**Given instruction**
From the first line of the listing below, retype each line up to and including the one with "sc.camera = cam"; pictures stay out.

**Record list**
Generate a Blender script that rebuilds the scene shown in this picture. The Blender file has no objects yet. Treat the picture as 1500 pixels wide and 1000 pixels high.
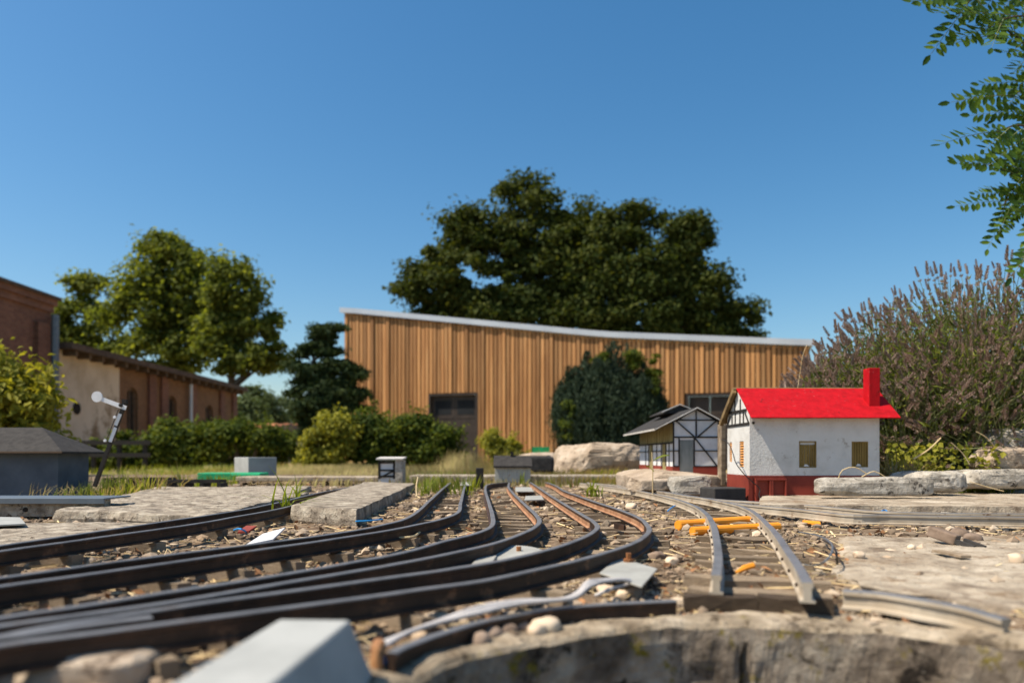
import bpy, bmesh, math, random
import numpy as np
from mathutils import Vector, Matrix, noise as mnoise

# ------------------------------------------------------------------ camera, sky, sun, exposure
sc = bpy.context.scene
COL = sc.collection
R = math.radians
F = 1083.0            # focal length in photo pixels (26 mm on full frame)
VH = 668.0            # horizon row in the photo
ZC = 0.115            # camera height above the sleeper tops

cam_d = bpy.data.cameras.new('camera')
cam = bpy.data.objects.new('camera', cam_d)
COL.objects.link(cam)
cam.location = (0, 0, ZC)
cam.rotation_euler = (R(90), 0, 0)
cam_d.sensor_width = 36
cam_d.lens = 26.0
cam_d.shift_y = (VH - 500) / 1500.0
cam_d.clip_start = 0.02
cam_d.clip_end = 2000
cam_d.dof.use_dof = True
cam_d.dof.focus_distance = 1.3
cam_d.dof.aperture_fstop = 4.6
sc.camera = cam

SUN_EL, SUN_A = R(57), R(14)
SDIR = Vector((-math.cos(SUN_A) * math.cos(SUN_EL), -math.sin(SUN_A) * math.cos(SUN_EL), math.sin(SUN_EL)))
world = bpy.data.worlds.new('World')
sc.world = world
world.use_nodes = True
wn = world.node_tree.nodes
wl = world.node_tree.links
wn.clear()
sky = wn.new('ShaderNodeTexSky')
sky.sky_type = 'NISHITA'
sky.sun_disc = False
sky.sun_elevation = SUN_EL
sky.sun_rotation = math.atan2(SDIR.x, SDIR.y)
sky.altitude = 200
sky.air_density = 1.15
sky.dust_density = 1.3
sky.ozone_density = 2.5
bg = wn.new('ShaderNodeBackground')
bg.inputs['Strength'].default_value = 0.1
wo = wn.new('ShaderNodeOutputWorld')
hs = wn.new('ShaderNodeHueSaturation')
hs.inputs['Saturation'].default_value = 1.33
hs.inputs['Hue'].default_value = 0.494
wl.new(sky.outputs[0], hs.inputs['Color'])
wl.new(hs.outputs[0], bg.inputs[0])
wl.new(bg.outputs[0], wo.inputs[0])

sun_d = bpy.data.lights.new('sun', 'SUN')
sun_d.energy = 5.0
sun_d.angle = R(0.5)
sun_d.color = (1.0, 0.90, 0.75)
sun = bpy.data.objects.new('sun', sun_d)
COL.objects.link(sun)
sun.rotation_euler = SDIR.to_track_quat('Z', 'Y').to_euler()

sc.view_settings.view_transform = 'Standard'
sc.view_settings.look = 'None'
sc.view_settings.exposure = 0.5
sc.view_settings.gamma = 1.0
sc.view_settings.use_curve_mapping = False
sc.cycles.max_bounces = 6
sc.cycles.transparent_max_bounces = 8

# ------------------------------------------------------------------ helpers
rng = np.random.default_rng(7)
rnd = random.Random(11)


def W(u, v, z):
    """the world point seen at photo pixel (u, v) on the height z"""
    Y = F * (ZC - z) / (v - VH)
    return Vector(((u - 750) / F * Y, Y, z))


def Q(u, v, Y):
    """the world point seen at photo pixel (u, v) at the distance Y"""
    return Vector(((u - 750) / F * Y, Y, ZC + (VH - v) / F * Y))


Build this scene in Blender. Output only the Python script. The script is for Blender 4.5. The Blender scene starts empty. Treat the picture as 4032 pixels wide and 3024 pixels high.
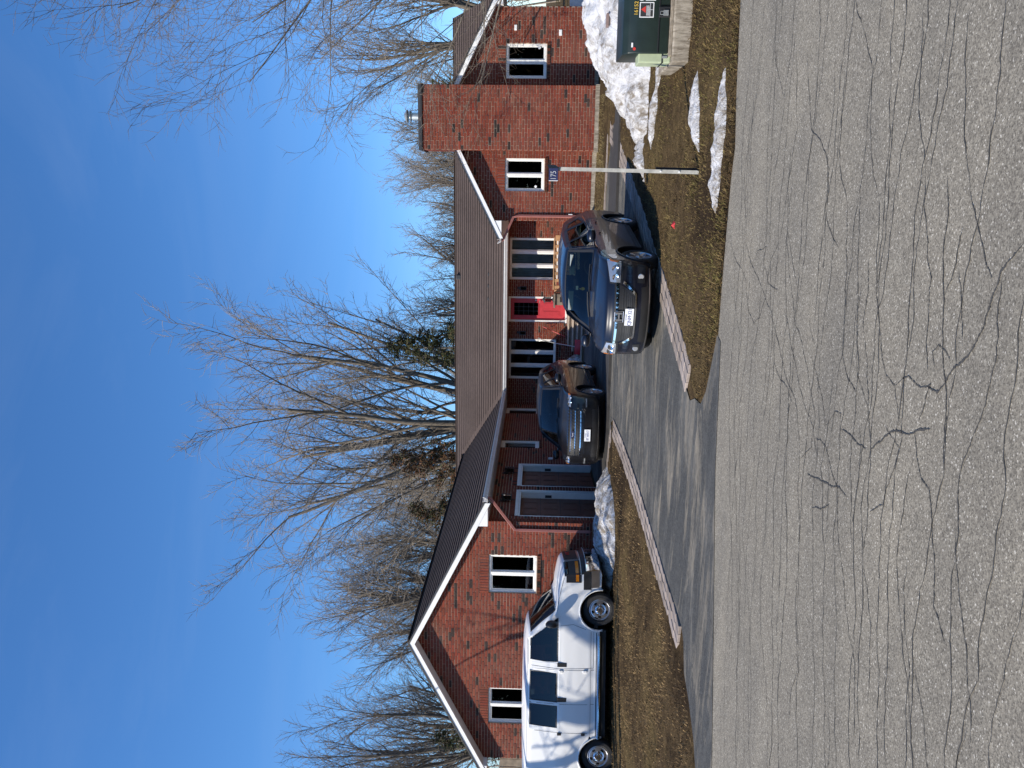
import bpy, bmesh, math, random
import numpy as np
from mathutils import Vector, Matrix, noise
R=math.radians
rnd=random.Random(7)
sc=bpy.context.scene
col=sc.collection
# ---------------------------------------------------------------- camera (held upright on its side, so the frame is turned by 90 degrees)
CAMZ=2.15
PSI,TH,RO,FPX=0.244795,0.032042,0.019592,3118.28
_f=Vector((-math.sin(PSI)*math.cos(TH),math.cos(PSI)*math.cos(TH),math.sin(TH)))
_r=Vector((math.cos(PSI),math.sin(PSI),0)); _u=_r.cross(_f)
CR=_r*math.cos(RO)+_u*math.sin(RO); CU=-_r*math.sin(RO)+_u*math.cos(RO)
cam=bpy.data.cameras.new('camera'); co=bpy.data.objects.new('camera',cam); col.objects.link(co)
X,Y,Z=-CU,CR,-_f
co.matrix_world=Matrix(((X.x,Y.x,Z.x,0),(X.y,Y.y,Z.y,0),(X.z,Y.z,Z.z,CAMZ),(0,0,0,1)))
cam.sensor_fit='HORIZONTAL'; cam.sensor_width=36; cam.lens=36*FPX/4032; cam.clip_end=3000; cam.clip_start=.05
sc.camera=co
# ---------------------------------------------------------------- light
SUND=Vector((1.12,1.0,-1.12)).normalized()
sun=bpy.data.lights.new('sun','SUN'); sun.energy=4.9; sun.angle=R(.53); sun.color=(1,.925,.80)
so=bpy.data.objects.new('sun',sun); col.objects.link(so); so.rotation_euler=SUND.to_track_quat('-Z','Y').to_euler(); so.location=(-20,-20,30)
w=bpy.data.worlds.new('World'); sc.world=w; w.use_nodes=True
nt=w.node_tree; nt.nodes.clear()
sky=nt.nodes.new('ShaderNodeTexSky'); sky.sky_type='NISHITA'; sky.sun_disc=False
sky.sun_elevation=math.asin(-SUND.z); sky.sun_rotation=math.atan2(-SUND.x,-SUND.y)
sky.air_density=1.0; sky.dust_density=.2; sky.ozone_density=9.0; sky.altitude=100
bg=nt.nodes.new('ShaderNodeBackground'); bg.inputs[1].default_value=.15
out=nt.nodes.new('ShaderNodeOutputWorld'); hs=nt.nodes.new('ShaderNodeHueSaturation'); hs.inputs['Saturation'].default_value=1.08; nt.links.new(sky.outputs[0],hs.inputs['Color']); 
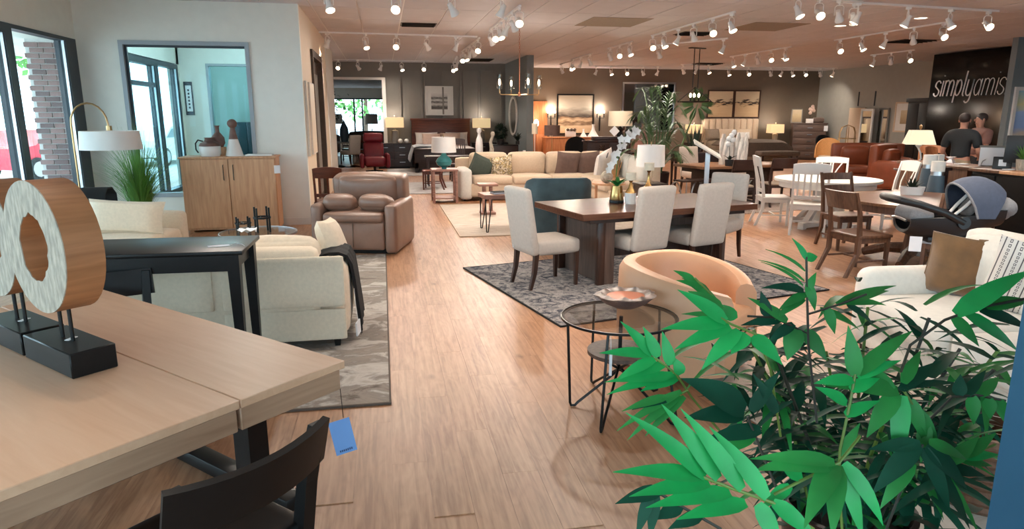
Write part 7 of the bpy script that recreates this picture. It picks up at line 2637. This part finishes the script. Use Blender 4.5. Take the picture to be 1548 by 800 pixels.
def head_meshes(k_):
    """yoke head hanging from local origin, can tilted a bit; three variants"""
    tilt = (30, 26, 42, 58)[k_]
    yaw = (205, 60, -50, 170)[k_]
    mt = Matrix.Diagonal((1.25, 1.25, 1.25, 1)) @ Matrix.Rotation(R(yaw), 4, 'Z')
    m = MB(mt)
    m.bx(-.018, .018, -.03, .03, -.03, 0)
    m.tube([(0, 0, -.03), (0, 0, -.05)], .01, 6)
    m.tube([(-.048, 0, -.16), (-.05, 0, -.07), (-.03, 0, -.05), (.03, 0, -.05), (.05, 0, -.07), (.048, 0, -.16)], .0065, 5)
    a = m
    mt2 = mt @ Matrix.Translation((0, 0, -.16)) @ Matrix.Rotation(R(tilt), 4, 'X')
    c = MB(mt2).lathe([(0, .07), (.026, .065), (.03, .0), (.05, -.06), (.052, -.075), (.044, -.07)], seg=14)
    b = MB(mt2).lathe([(0, -.0755), (.043, -.0755), (.043, -.0705), (0, -.0705)], seg=14)
    aim = (mt.to_3x3() @ Matrix.Rotation(R(tilt), 3, 'X')) @ Vector((0, 0, -1))
    pos = mt2 @ Vector((0, 0, -.11))
    return a, c, b, aim, pos


def track(label, p0, p1, fr_, group='ceiling track lights', watts=None, lit=1.0, rail=True):
    p0, p1 = Vector((p0[0], p0[1], 0)), Vector((p1[0], p1[1], 0))
    c = (p0 + p1) / 2
    t = T('track_light', label, 'light', (c.x, c.y, CH - .006), 0, group)
    d = p1 - p0
    ang = math.atan2(d.y, d.x)
    L = d.length
    if rail:
        MB(Matrix.Rotation(ang, 4, 'Z')).bx(-L / 2 - .08, L / 2 + .08, -.018, .018, -.03, 0).build('rail', 'fixture', t)
    for i, f in enumerate(fr_):
        k_ = (i * 3 + len(label)) % 4
        if k_ not in HEADS:
            a, cc, b, aim, pos = head_meshes(k_)
            o = a.build('spot_head', 'fixture', t)
            o2 = cc.build('lamp_can', 'fixture', o)
            o3 = b.build('bulb', 'bulb', o)
            HEADS[k_] = (o, o2, o3, aim, pos)
        else:
            h = HEADS[k_]
            o = h[0].copy()
            C.objects.link(o)
            o.parent = t
            for q in (h[1], h[2]):
                w_ = q.copy()
                C.objects.link(w_)
                w_.parent = o
        lp = d * (f - .5)
        o.location = (lp.x, lp.y, -.03)
        h = HEADS[k_]
        spot(t, lp + Vector((0, 0, -.03)) + h[4], h[3], (watts or SPOT_W))
    return t


track('white track light with six heads in front of the chandelier', (2.15, 10.9), (2.15, 13.75), (0, .18, .4, .62, .8, 1))
track('white track light with five heads behind the chandelier, before the bed', (2.16, 15.5), (2.16, 18.8), (.05, .3, .5, .72, .95))
track('short white track light with three heads nearest the dark bed', (2.2, 20.4), (2.35, 23.0), (.05, .5, .95), watts=70)
track('white cross track light with five heads beyond the first ceiling vent', (-1.15, 14.95), (2.0, 15.2), (.04, .28, .48, .68, .88))
track('white track light with five heads washing the grey wall', (-1.3, 22.2), (1.6, 22.4), (.02, .22, .46, .68, .92), watts=75)
track('white track light with four heads at the top edge over the aisle', (-.75, 9.75), (1.75, 9.85), (.05, .40, .70, .98))
track('long white track light with six heads over the dark dining table end', (5.70, 10.9), (5.70, 14.3), (0, .2, .42, .62, .82, 1))
track('white track light with three heads above the potted palm', (5.70, 15.6), (5.70, 17.2), (.05, .5, .95))
track('white track light with three heads between palm and brown wall', (5.72, 18.8), (5.75, 20.9), (.05, .5, .95))
track('short white track light with two heads nearest the seascape', (5.9, 21.3), (5.95, 23.0), (.1, .9))
track('white track light with five heads washing the brown wall above the mirror', (7.3, 23.5), (9.6, 23.4), (.02, .25, .5, .75, .98), watts=75)
track('white track light with three heads between mirror and landscape prints', (10.0, 22.3), (10.8, 22.0), (.02, .5, .98))
track('white track light with four heads at the top edge above the white dining set', (5.75, 9.15), (7.0, 9.55), (.02, .35, .68, 1))
track('white cross track light with four heads nearest the right wall', (6.75, 9.6), (9.75, 9.95), (.08, .42, .70, .96))
track('white track light with five heads above the cognac sofa', (10.1, 11.3), (10.1, 14.4), (.02, .25, .5, .72, .96))
track('short white track light with three heads before the black sign wall', (13.65, 16.3), (13.65, 17.8), (.05, .5, .95))
track('white track light with five heads above the far dining table', (10.0, 16.1), (10.0, 19.0), (.05, .28, .5, .74, .96))
track('white track light with eight heads washing the landscape prints wall', (12.0, 23.1), (16.2, 23.0), (.02, .2, .4, .5, .6, .72, .86, .98), watts=75)
track('white single spotlights behind the palm, two heads without a long rail', (6.6, 16.2), (7.5, 14.6), (.02, .98))
track('white track light above the foreground aisle, outside the view', (2.15, 3.6), (2.15, 7.6), (.02, .35, .65, .98))  # this and the next two tracks are added, unseen, to light the foreground
track('white track light above the bamboo plant, outside the view', (5.70, 3.6), (5.70, 7.6), (.02, .35, .65, .98))
track('white track light above the oak table, outside the view', (-1.4, 3.4), (-1.4, 7.4), (.02, .35, .65, .98), watts=90)


def vent(loc, sx, sy, label, mat='vent_dark'):
    t = T('ceiling_vent', label, 'vent', (*loc, CH - .012))
    MB().bx(-sx / 2, sx / 2, -sy / 2, sy / 2, 0, .008).build('frame', mat, t)
    n = 5
    for i in range(n):
        y = -sy / 2 + sy * (i + .5) / n
        MB().box((0, y, -.008), (sx * .92, sy / n * .45, .004), rot=(.5, 0, 0)).build('louvre', mat, t)


vent((.74, 13.5), .66, .5, 'dark slotted ceiling vent nearest the aisle')
vent((2.98, 21.7), .9, .9, 'dark ceiling vent near the grey wall')
vent((6.45, 13.9), .7, .6, 'dark ceiling vent behind the long track light')
vent((10.7, 22.0), .9, .8, 'dark ceiling vent before the landscape prints')
vent((12.0, 14.4), .9, .7, 'dark ceiling vent behind the cognac sofa track')
for x, y, nm in ((7.3, 12.6, 'stained brownish ceiling panel above the white dining set'), (4.2, 12.5, 'stained brownish ceiling panel above the sectional')):
    o = tag(MB().bx(-.55, .55, -.6, .6, 0, .006).build('ceiling_panel', 'taupe_cloth'), nm, 'panel')
    o.location = (x, y, CH - .013)
for x, y, nm in ((8.6, 12.2, 'round recessed downlight above the white dining set'), (9.3, 11.0, 'round recessed downlight nearer the counter'), (12.0, 19.5, 'round recessed downlight towards the landscape prints')):
    t = T('downlight', nm, 'light', (x, y, CH - .012), 0, 'recessed downlights')  # unseen fittings, added to brighten the office and the room behind it
    MB().lathe([(.1, 0), (.13, 0), (.13, .008), (.1, .008)], seg=24, ring=True).build('trim', 'white_paint', t)
    MB().cyl((0, 0, .002), .1, .004, 24).build('bulb', 'bulb_soft', t)

for x, y, nm in ((-3.3, 12.6, 'added unseen ceiling light in the office nearest the interior window'), (-2.6, 14.8, 'added unseen ceiling light in the office towards its rear wall'), (-2.9, 17.4, 'added unseen ceiling light behind the second office window')):
    t = T('downlight', nm, 'light', (x, y, CH - .012), 0, 'recessed downlights')  # unseen fittings, added to brighten the office and the room behind it
    MB().lathe([(.1, 0), (.13, 0), (.13, .008), (.1, .008)], seg=24, ring=True).build('trim', 'white_paint', t)
    MB().cyl((0, 0, .002), .1, .004, 24).build('bulb', 'bulb_soft', t)
    l = bpy.data.lights.new('fill_light', 'POINT')
    l.energy = 70
    l.color = (.82, .95, 1)
    l.shadow_soft_size = .1
    lo = bpy.data.objects.new('fill_light', l)
    C.objects.link(lo)
    lo.parent = t
    lo.location = (0, 0, -.12)

# chandelier over the sectional
t = T('chandelier', 'brass four arm chandelier with glass shades on a chain', 'light', (2.55, 12.9, 0), 8)
zc = 1.98 + .12
MB().cyl((0, 0, CH - .03), .07, .024, 20).build('canopy', 'brass', t)
m = MB()
z = CH - .04
i = 0
while z > 2.72:
    pts = [((.011 * math.cos(2 * PI * k_ / 8)) * (1 if i % 2 else 0), (.011 * math.cos(2 * PI * k_ / 8)) * (0 if i % 2 else 1), z - .02 + .024 * math.sin(2 * PI * k_ / 8)) for k_ in range(8)]
    m.tube(pts, .0032, 4, True)
    z -= .038
    i += 1
stuff(m.build('chain', 'copper', t))
MB().tube([(0, 0, 2.74), (0, 0, zc)], .012, 8).lathe([(.03, zc - .03), (.035, zc + .02), (.015, zc + .05)], seg=14).build('column', 'copper', t)
for k_ in range(4):
    a = R(90 * k_ + 4)
    ca, sa = math.cos(a), math.sin(a)
    ar = MB().tube([(0, 0, zc), (.38 * ca, .38 * sa, zc), (.40 * ca, .40 * sa, zc + .02), (.40 * ca, .40 * sa, zc + .1)], .009, 7).build('arm', 'brass', t)
    MB().lathe([(.055, zc + .10), (.045, zc + .36), (.042, zc + .36), (.052, zc + .10), (.055, zc + .10)], (.40 * ca, .40 * sa, 0), 18).build('glass_shade', 'clear_glass', ar)
    MB().ell((.40 * ca, .40 * sa, zc + .22), (.022, .022, .06), 10, 8).build('bulb', 'bulb', ar)
l = bpy.data.lights.new('chandelier_light', 'POINT')
l.energy = 25
l.color = WARM
l.shadow_soft_size = .3
lo = bpy.data.objects.new('chandelier_light', l)
C.objects.link(lo)
lo.parent = t
lo.location = (0, 0, zc - .1)

# black lantern pendants
g = at(1050, 150, 17.5)
t = T('pendant_lantern', 'black metal lantern pendant with candle bulbs beyond the palm', 'light', (g.x, g.y, 0), 20)
zt = 2.05
for x, y in ((-.09, 0), (.09, 0)):
    MB().tube([(x, y, CH - .01), (x, y, zt + .35)], .012, 6).build('rod', 'black_metal', t)
MB().bx(-.25, .25, -.06, .06, CH - .03, CH - .008).build('canopy', 'black_metal', t)
m = MB()
for (a, b) in (((-.3, -.3), (.3, -.3)), ((.3, -.3), (.3, .3)), ((.3, .3), (-.3, .3)), ((-.3, .3), (-.3, -.3))):
    m.tube([(a[0], a[1], zt), (b[0], b[1], zt)], .014, 5)
    m.tube([(a[0], a[1], zt), (0, 0, zt + .36)], .012, 5)
m.build('frame', 'black_metal', t)
for x, y in ((-.08, -.06), (.08, -.06), (-.07, .08), (.07, .08)):
    MB().cyl((x, y, zt), .02, .1, 8).build('candle_tube', 'black_metal', t)
    MB().ell((x, y, zt + .16), (.03, .03, .055), 10, 6).build('bulb', 'bulb', t)
for x in (-.08, .08):
    MB().tube([(x, -.06, zt), (x, .08, zt)], .008, 5).build('cross_bar', 'black_metal', t)
MB().tube([(-.3, 0, zt), (.3, 0, zt)], .008, 5).build('cross_bar', 'black_metal', t)
g = at(1056, 130, 18.2)
t = T('hanging_palm', 'second palm frond plant rising behind the lantern pendant', 'plant', (g.x, g.y, 0))
MB().lathe([(0, 0), (.2, 0), (.26, .5), (.24, .5)], seg=20).build('pot', 'black_plastic', t)
MB().cyl((0, 0, .42), .23, .04, 20).build('soil', 'soil', t)
MB().tube([(-.5, .1, .45), (-.25, 0, 1.3), (.0, 0, 2.0)], [.03, .025, .015], 7).build('trunk', 'palm', t)
for i in range(10):
    a = 2 * PI * i / 10
    m = MB()
    for k_ in range(7):
        f = -1 + k_ / 3
        c0 = Vector((.0, .0, 2.0))
        d_ = Vector((math.cos(a + .16 * f), .4 * math.sin(a * 2), math.sin(a + .16 * f))).normalized()
        leafmesh(m, c0 + d_ * .12, c0 + d_ * (.52 - .08 * abs(f)), .05, .05, Vector((0, -1, 0)), 3)
    m.build('frond', 'palm', t, fixn=False)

**Solution to the exercise**
Generate a Blender script that rebuilds the scene shown in this picture. The Blender file has no objects yet. Treat the picture as 1500 pixels wide and 1000 pixels high.
import bpy, bmesh, math, random
import numpy as np
from mathutils import Vector, Matrix, noise as mnoise

# ------------------------------------------------------------------ camera, sky, sun, exposure
sc = bpy.context.scene
COL = sc.collection
R = math.radians
F = 1083.0            # focal length in photo pixels (26 mm on full frame)
VH = 668.0            # horizon row in the photo
ZC = 0.115            # camera height above the sleeper tops

cam_d = bpy.data.cameras.new('camera')
cam = bpy.data.objects.new('camera', cam_d)
COL.objects.link(cam)
cam.location = (0, 0, ZC)
cam.rotation_euler = (R(90), 0, 0)
cam_d.sensor_width = 36
cam_d.lens = 26.0
cam_d.shift_y = (VH - 500) / 1500.0
cam_d.clip_start = 0.02
cam_d.clip_end = 2000
cam_d.dof.use_dof = True
cam_d.dof.focus_distance = 1.3
cam_d.dof.aperture_fstop = 4.6
sc.camera = cam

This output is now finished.